Sur le fond, il demeure une
incompréhension théologique fondamentale de ce qu’est la confirmation et de ce
qui la constitue en sacrement. Et ce ne sont pas les fruits dérivés au cours du
temps, parfois pervertis (le thème de l’engagement, par exemple), qui permettent
de remonter à la racine. Et ce fond est inaccessible parce que sur la forme l’étude
du Père Dedieu n’est pas historique. C’est un problème de méthode. Les sources
ne sont pas contextualisées et sont mélangées chronologiquement : on
croisera ainsi des sources patristiques avec des documents pastoraux modernes,
etc. L’ensemble forme une sorte d’inventaire à la Prévert.
Je ne veux pas accabler l’auteur
qui a fait ce qu’il a pu avec les moyens du bord. Mais il est piégé par deux écueils
auxquels il n’a pas su ou pas pu échapper.
Le premier est la perte du
sens théologique de la confirmation au cours du temps, notamment en raison de
son désaccouplement avec la liturgie du baptême des adultes, pour finalement
aboutir à l’instrumentalisation du sacrement à des fins hétérogènes.
Le second est la forte perturbation
introduite par l’étude de Robert Cabié sur la nature et le sens de la Pentècostè
(La Pentecôte : l’évolution de la Cinquantaine pascale au cours des cinq
premiers siècles, 1965), réduisant le temps pascal à une unique fête de
Pâque, dont les significations sont diffractées de manière thématique sur
cinquante jours.

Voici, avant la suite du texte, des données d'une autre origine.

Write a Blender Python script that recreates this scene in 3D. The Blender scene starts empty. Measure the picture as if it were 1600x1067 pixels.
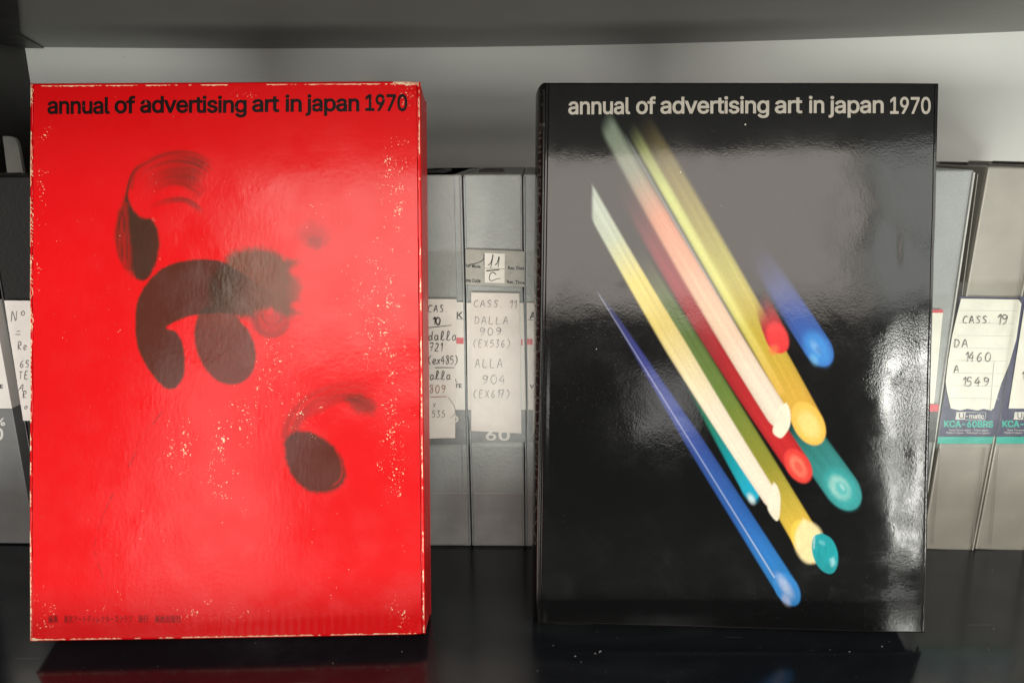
import bpy, bmesh, math, random
import numpy as np
from mathutils import Matrix, Vector
sc = bpy.context.scene
COL = sc.collection
rad = math.radians
random.seed(7)
rng = np.random.default_rng(11)

# ------------------------------------------------------------------ camera
CAM = np.array([0.0, 0.0, 0.256]); PITCH, YAW, ROLL, FPX = rad(14.28), rad(1.91), rad(-0.59), 1200.0
cd = bpy.data.cameras.new('camera'); co = bpy.data.objects.new('camera', cd); COL.objects.link(co)
cd.sensor_width = 36.0; cd.lens = 36.0 * FPX / 1600.0; cd.clip_start = 0.01; cd.clip_end = 50
RC = Matrix.Rotation(YAW, 3, 'Z') @ Matrix.Rotation(math.pi / 2 - PITCH, 3, 'X') @ Matrix.Rotation(ROLL, 3, 'Z')
co.matrix_world = Matrix.Translation(Vector(CAM)) @ RC.to_4x4()
sc.camera = co
RCN = np.array(RC)

def at(px, py, Y):
    """measuring helper: where a traced point of the photograph lies on the upright plane y = Y"""
    d = RCN @ np.array([(px - 800) / FPX, -(py - 533.5) / FPX, -1.0])
    return CAM + d * (Y / d[1])

def seen(P):
    q = (np.atleast_2d(P) - CAM) @ RCN
    return np.stack([800 + FPX * q[:, 0] / -q[:, 2], 533.5 - FPX * q[:, 1] / -q[:, 2]], 1)

# ------------------------------------------------------------------ world, lamps, exposure
w = bpy.data.worlds.new('World'); sc.world = w; w.use_nodes = True
bg = w.node_tree.nodes['Background']; bg.inputs[0].default_value = (1.0, 0.96, 0.93, 1); bg.inputs[1].default_value = 0.09

def lamp(name, loc, target, sx, sy, L, col):
    ld = bpy.data.lights.new(name, 'AREA'); ld.shape = 'RECTANGLE'; ld.size = sx; ld.size_y = sy
    ld.energy = L * math.pi * sx * sy; ld.color = col
    o = bpy.data.objects.new(name, ld); COL.objects.link(o); o.location = loc
    d = Vector(target) - Vector(loc); o.rotation_euler = d.to_track_quat('-Z', 'Y').to_euler()
    return o
lamp('ceiling_panel_light', (0.11, -1.2, 0.93), (0.11, 1, 0.93), 1.48, 0.68, 5.2, (1.0, 0.91, 0.82))
lamp('overhead_light', (0.45, -1.25, 1.55), (0.05, 0.45, 0.15), 0.5, 0.4, 11, (1.0, 0.97, 0.90))
lamp('right_side_fill', (1.9, -0.75, 0.72), (0.0, 0.5, 0.2), 0.9, 0.9, 6.5, (1.0, 0.99, 0.90))  # added fill, brightens the wall and cases from outside the covers' reflections
lamp('dim_reflection_fill', (1.14, -1.2, 0.93), (1.14, 1, 0.93), 0.50, 0.68, 3.6, (0.98, 1.0, 0.95))  # added panel, greys the reflection along the black jacket's right side
lamp('side_spot_light', (1.02, -1.15, 0.37), (0.15, 0.4, 0.2), 0.10, 0.13, 42, (1.0, 1.0, 0.93))
lamp('side_tube_light', (1.05, -1.15, 0.12), (0.15, 0.4, 0.12), 0.05, 0.36, 36, (1.0, 1.0, 0.93))
lamp('low_left_fill', (-1.75, -0.9, -0.16), (-0.1, 0.6, 0.2), 0.9, 0.34, 9.0, (1.0, 0.84, 0.72))  # added warm fill for the wall, set wide of the cover reflections
lamp('low_right_fill', (1.85, -0.9, -0.16), (0.1, 0.6, 0.2), 1.0, 0.36, 1.5, (0.98, 1.0, 0.88))  # added fill for the right of the wall, also outside the reflections
lamp('low_front_fill', (0.2, -1.2, -0.42), (0.0, 1, -0.30), 2.0, 0.30, 13.0, (0.97, 1.0, 0.93))  # added low fill that lights the upper wall and shelf underside; no table there
lamp('small_glint_light', (0.30, -1.15, 0.33), (0.05, 0.4, 0.17), 0.14, 0.16, 3.2, (1.0, 0.98, 0.95))  # added small light for the faint glint on the black jacket
lamp('side_panel_light', (-0.66, -1.2, 0.28), (-0.5, 1, 0.28), 0.34, 0.6, 3.0, (1.0, 0.93, 0.9))
sc.view_settings.view_transform = 'Standard'; sc.view_settings.look = 'None'
sc.view_settings.exposure = 0.0; sc.view_settings.gamma = 1.0

# ------------------------------------------------------------------ materials
def lin(r, g, b, k=1.0):
    f = lambda c: ((c / 255 + .055) / 1.055) ** 2.4 if c > 10 else c / 255 / 12.92
    return (f(r) * k, f(g) * k, f(b) * k)

class NT:
    def __init__(s, name):
        s.m = bpy.data.materials.new(name); s.m.use_nodes = True; s.t = s.m.node_tree
        s.b = s.t.nodes['Principled BSDF']; s.out = s.t.nodes['Material Output']
        s.tc = s.t.nodes.new('ShaderNodeTexCoord')
    def n(s, typ, **kw):
        x = s.t.nodes.new('ShaderNode' + typ)
        for k, v in kw.items(): setattr(x, k, v)
        return x
    def l(s, a, b): s.t.links.new(a, b)
    def coord(s, scale=(1, 1, 1), rot=(0, 0, 0)):
        mp = s.n('Mapping'); mp.inputs['Scale'].default_value = scale; mp.inputs['Rotation'].default_value = rot
        s.l(s.tc.outputs['Object'], mp.inputs[0]); return mp.outputs[0]
    def noise(s, scale, detail=3, rough=.5, vec=None, dist=0):
        x = s.n('TexNoise'); x.inputs['Scale'].default_value = scale; x.inputs['Detail'].default_value = detail
        x.inputs['Roughness'].default_value = rough; x.inputs['Distortion'].default_value = dist
        s.l(vec if vec is not None else s.tc.outputs['Object'], x.inputs['Vector']); return x.outputs[0]
    def vor(s, scale, feature='F1', vec=None):
        x = s.n('TexVoronoi', feature=feature); x.inputs['Scale'].default_value = scale
        s.l(vec if vec is not None else s.tc.outputs['Object'], x.inputs['Vector']); return x.outputs['Distance']
    def ramp(s, fac, a, b, lo=0.0, hi=1.0):
        x = s.n('MapRange', interpolation_type='SMOOTHSTEP'); x.inputs[1].default_value = a; x.inputs[2].default_value = b
        x.inputs[3].default_value = lo; x.inputs[4].default_value = hi; s.l(fac, x.inputs[0]); return x.outputs[0]
    def math(s, op, a, b=None):
        x = s.n('Math', operation=op)
        for i, v in enumerate((a, b)):
            if v is None: continue
            if hasattr(v, 'links'): s.l(v, x.inputs[i])
            else: x.inputs[i].default_value = v
        return x.outputs[0]
    def mix(s, fac, a, b):
        x = s.n('Mix', data_type='RGBA')
        for i, v in ((0, fac), (6, a), (7, b)):
            if hasattr(v, 'links'): s.l(v, x.inputs[i])
            elif i: x.inputs[i].default_value = (*v, 1)
            else: x.inputs[i].default_value = v
        return x.outputs[2]
    def bump(s, h, strength, dist, prev=None):
        x = s.n('Bump'); x.inputs['Strength'].default_value = strength; x.inputs['Distance'].default_value = dist
        s.l(h, x.inputs['Height'])
        if prev is not None: s.l(prev, x.inputs['Normal'])
        return x.outputs[0]
    def fin(s, color=None, rough=None, normal=None, spec=None, coat=None, coatr=None):
        for k, v in (('Base Color', color), ('Roughness', rough), ('Normal', normal), ('Specular IOR Level', spec), ('Coat Weight', coat), ('Coat Roughness', coatr)):
            if v is None: continue
            i = s.b.inputs[k]
            if hasattr(v, 'links'): s.l(v, i)
            elif isinstance(v, tuple): i.default_value = (*v, 1)
            else: i.default_value = v
        if normal is not None and coat: s.l(normal, s.b.inputs['Coat Normal'])
        return s.m

def simple(name, col, rough=.5, var=.12, nscale=60, bump=0.0, bscale=400, spec=None):
    m = NT(name)
    n = m.noise(nscale, 4, .6)
    c = m.mix(m.ramp(n, .25, .75), tuple(x * (1 - var) for x in col), tuple(min(1, x * (1 + var)) for x in col))
    nm = m.bump(m.noise(bscale, 2), bump, .0003) if bump else None
    r = m.ramp(m.noise(nscale * 1.7, 3), .3, .7, rough * .88, min(1, rough * 1.12))
    return m.fin(c, r, nm, spec)

# ------------------------------------------------------------------ object helpers
def link(name, me, mat=None, parent=None, smooth=False):
    o = bpy.data.objects.new(name, me); COL.objects.link(o)
    if mat is not None: me.materials.append(mat)
    if parent is not None: o.parent = parent
    if smooth: me.shade_smooth()
    return o
def thing(name, label, cat, loc=(0, 0, 0), rot=(0, 0, 0), group=None):
    o = bpy.data.objects.new(name, None); COL.objects.link(o); o.location = loc; o.rotation_euler = rot
    o.empty_display_size = .02; o['label'] = label; o['category'] = cat
    if group: o['group'] = group
    return o
def box_bm(x0, x1, y0, y1, z0, z1, bev=0.0, seg=2):
    bm = bmesh.new(); bmesh.ops.create_cube(bm, size=1)
    for v in bm.verts:
        v.co = Vector(((x0 + x1) / 2 + v.co.x * (x1 - x0), (y0 + y1) / 2 + v.co.y * (y1 - y0), (z0 + z1) / 2 + v.co.z * (z1 - z0)))
    if bev: bmesh.ops.bevel(bm, geom=bm.edges[:], offset=bev, segments=seg, profile=.5, affect='EDGES')
    return bm
def mesh_of(bm, name):
    me = bpy.data.meshes.new(name); bm.to_mesh(me); bm.free(); return me
def box(name, x0, x1, y0, y1, z0, z1, mat, parent=None, bev=0.0, seg=2):
    o = link(name, mesh_of(box_bm(x0, x1, y0, y1, z0, z1, bev, seg), name), mat, parent)
    if bev: o.data.shade_smooth_by_angle(rad(40)) if hasattr(o.data, 'shade_smooth_by_angle') else None
    return o
def poly_mesh(name, verts, faces, mat=None, parent=None, smooth=False):
    me = bpy.data.meshes.new(name); me.from_pydata([tuple(v) for v in verts], [], faces); me.update()
    return link(name, me, mat, parent, smooth)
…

C’est dans le sillage de cette compréhension qu’on fait de la
confirmation le don de l’Esprit Saint, placé liturgiquement de préférence au
jour de la Pentecôte.
Or la thèse de Robert Cabié
contredit la chronologie historique de saint Luc, qui distingue dans la Pentècostè
les étapes du 8e jour et du 40e jour (l’Ascension),
étapes fondatrices de la catéchèse mystagogique des Pères de l’Église, dont
nous savons qu’elle est l’explication des sacrements de l’initiation à
destination des néophytes. L’ensemble forme un tout cohérent. L’erreur de Cabié
repose sur l’impasse qu’il fait de l’observance de la discipline de l’arcane
avant le IVe siècle, qui réserve la catéchèse mystagogique aux seuls initiés. C’est
très clair chez Origène. Je m’en suis expliqué dans L’Ascension et son
mystère : la catéchèse mystagogique des Pères à la lumière de la règle de foi,
2012.
Le travail est à reprendre et
à approfondir dans les domaines exégétiques et patristiques, exégétiques surtout.
En effet, dans mon étude, je me suis appuyé sur le texte grec de l’Évangile et
des Actes, ce qui paraît naturel. Mais j’ai fait l’impasse sur l’enracinement vétérotestamentaire
(nonobstant la notion de souillure, donc la circoncision spirituelle [=
la confirmation] délivre l’homme nouveau-né, telle qu’on la voit chez Irénée et
Origène) et les notions hébraïques ou araméennes sous-jacentes aux textes, qui
permettent un nouvel éclairage (par exemple la notion d’« élévation »).
Il y a des choses à dire : espérons que je puisse ou quelqu’un puisse mener
cette exploration prochainement. Alors l’essai du Père Dedieu pourra être correctement
orienté et réorganisé, pour cette fois-ci atteindre – nous le souhaitons – sa cible.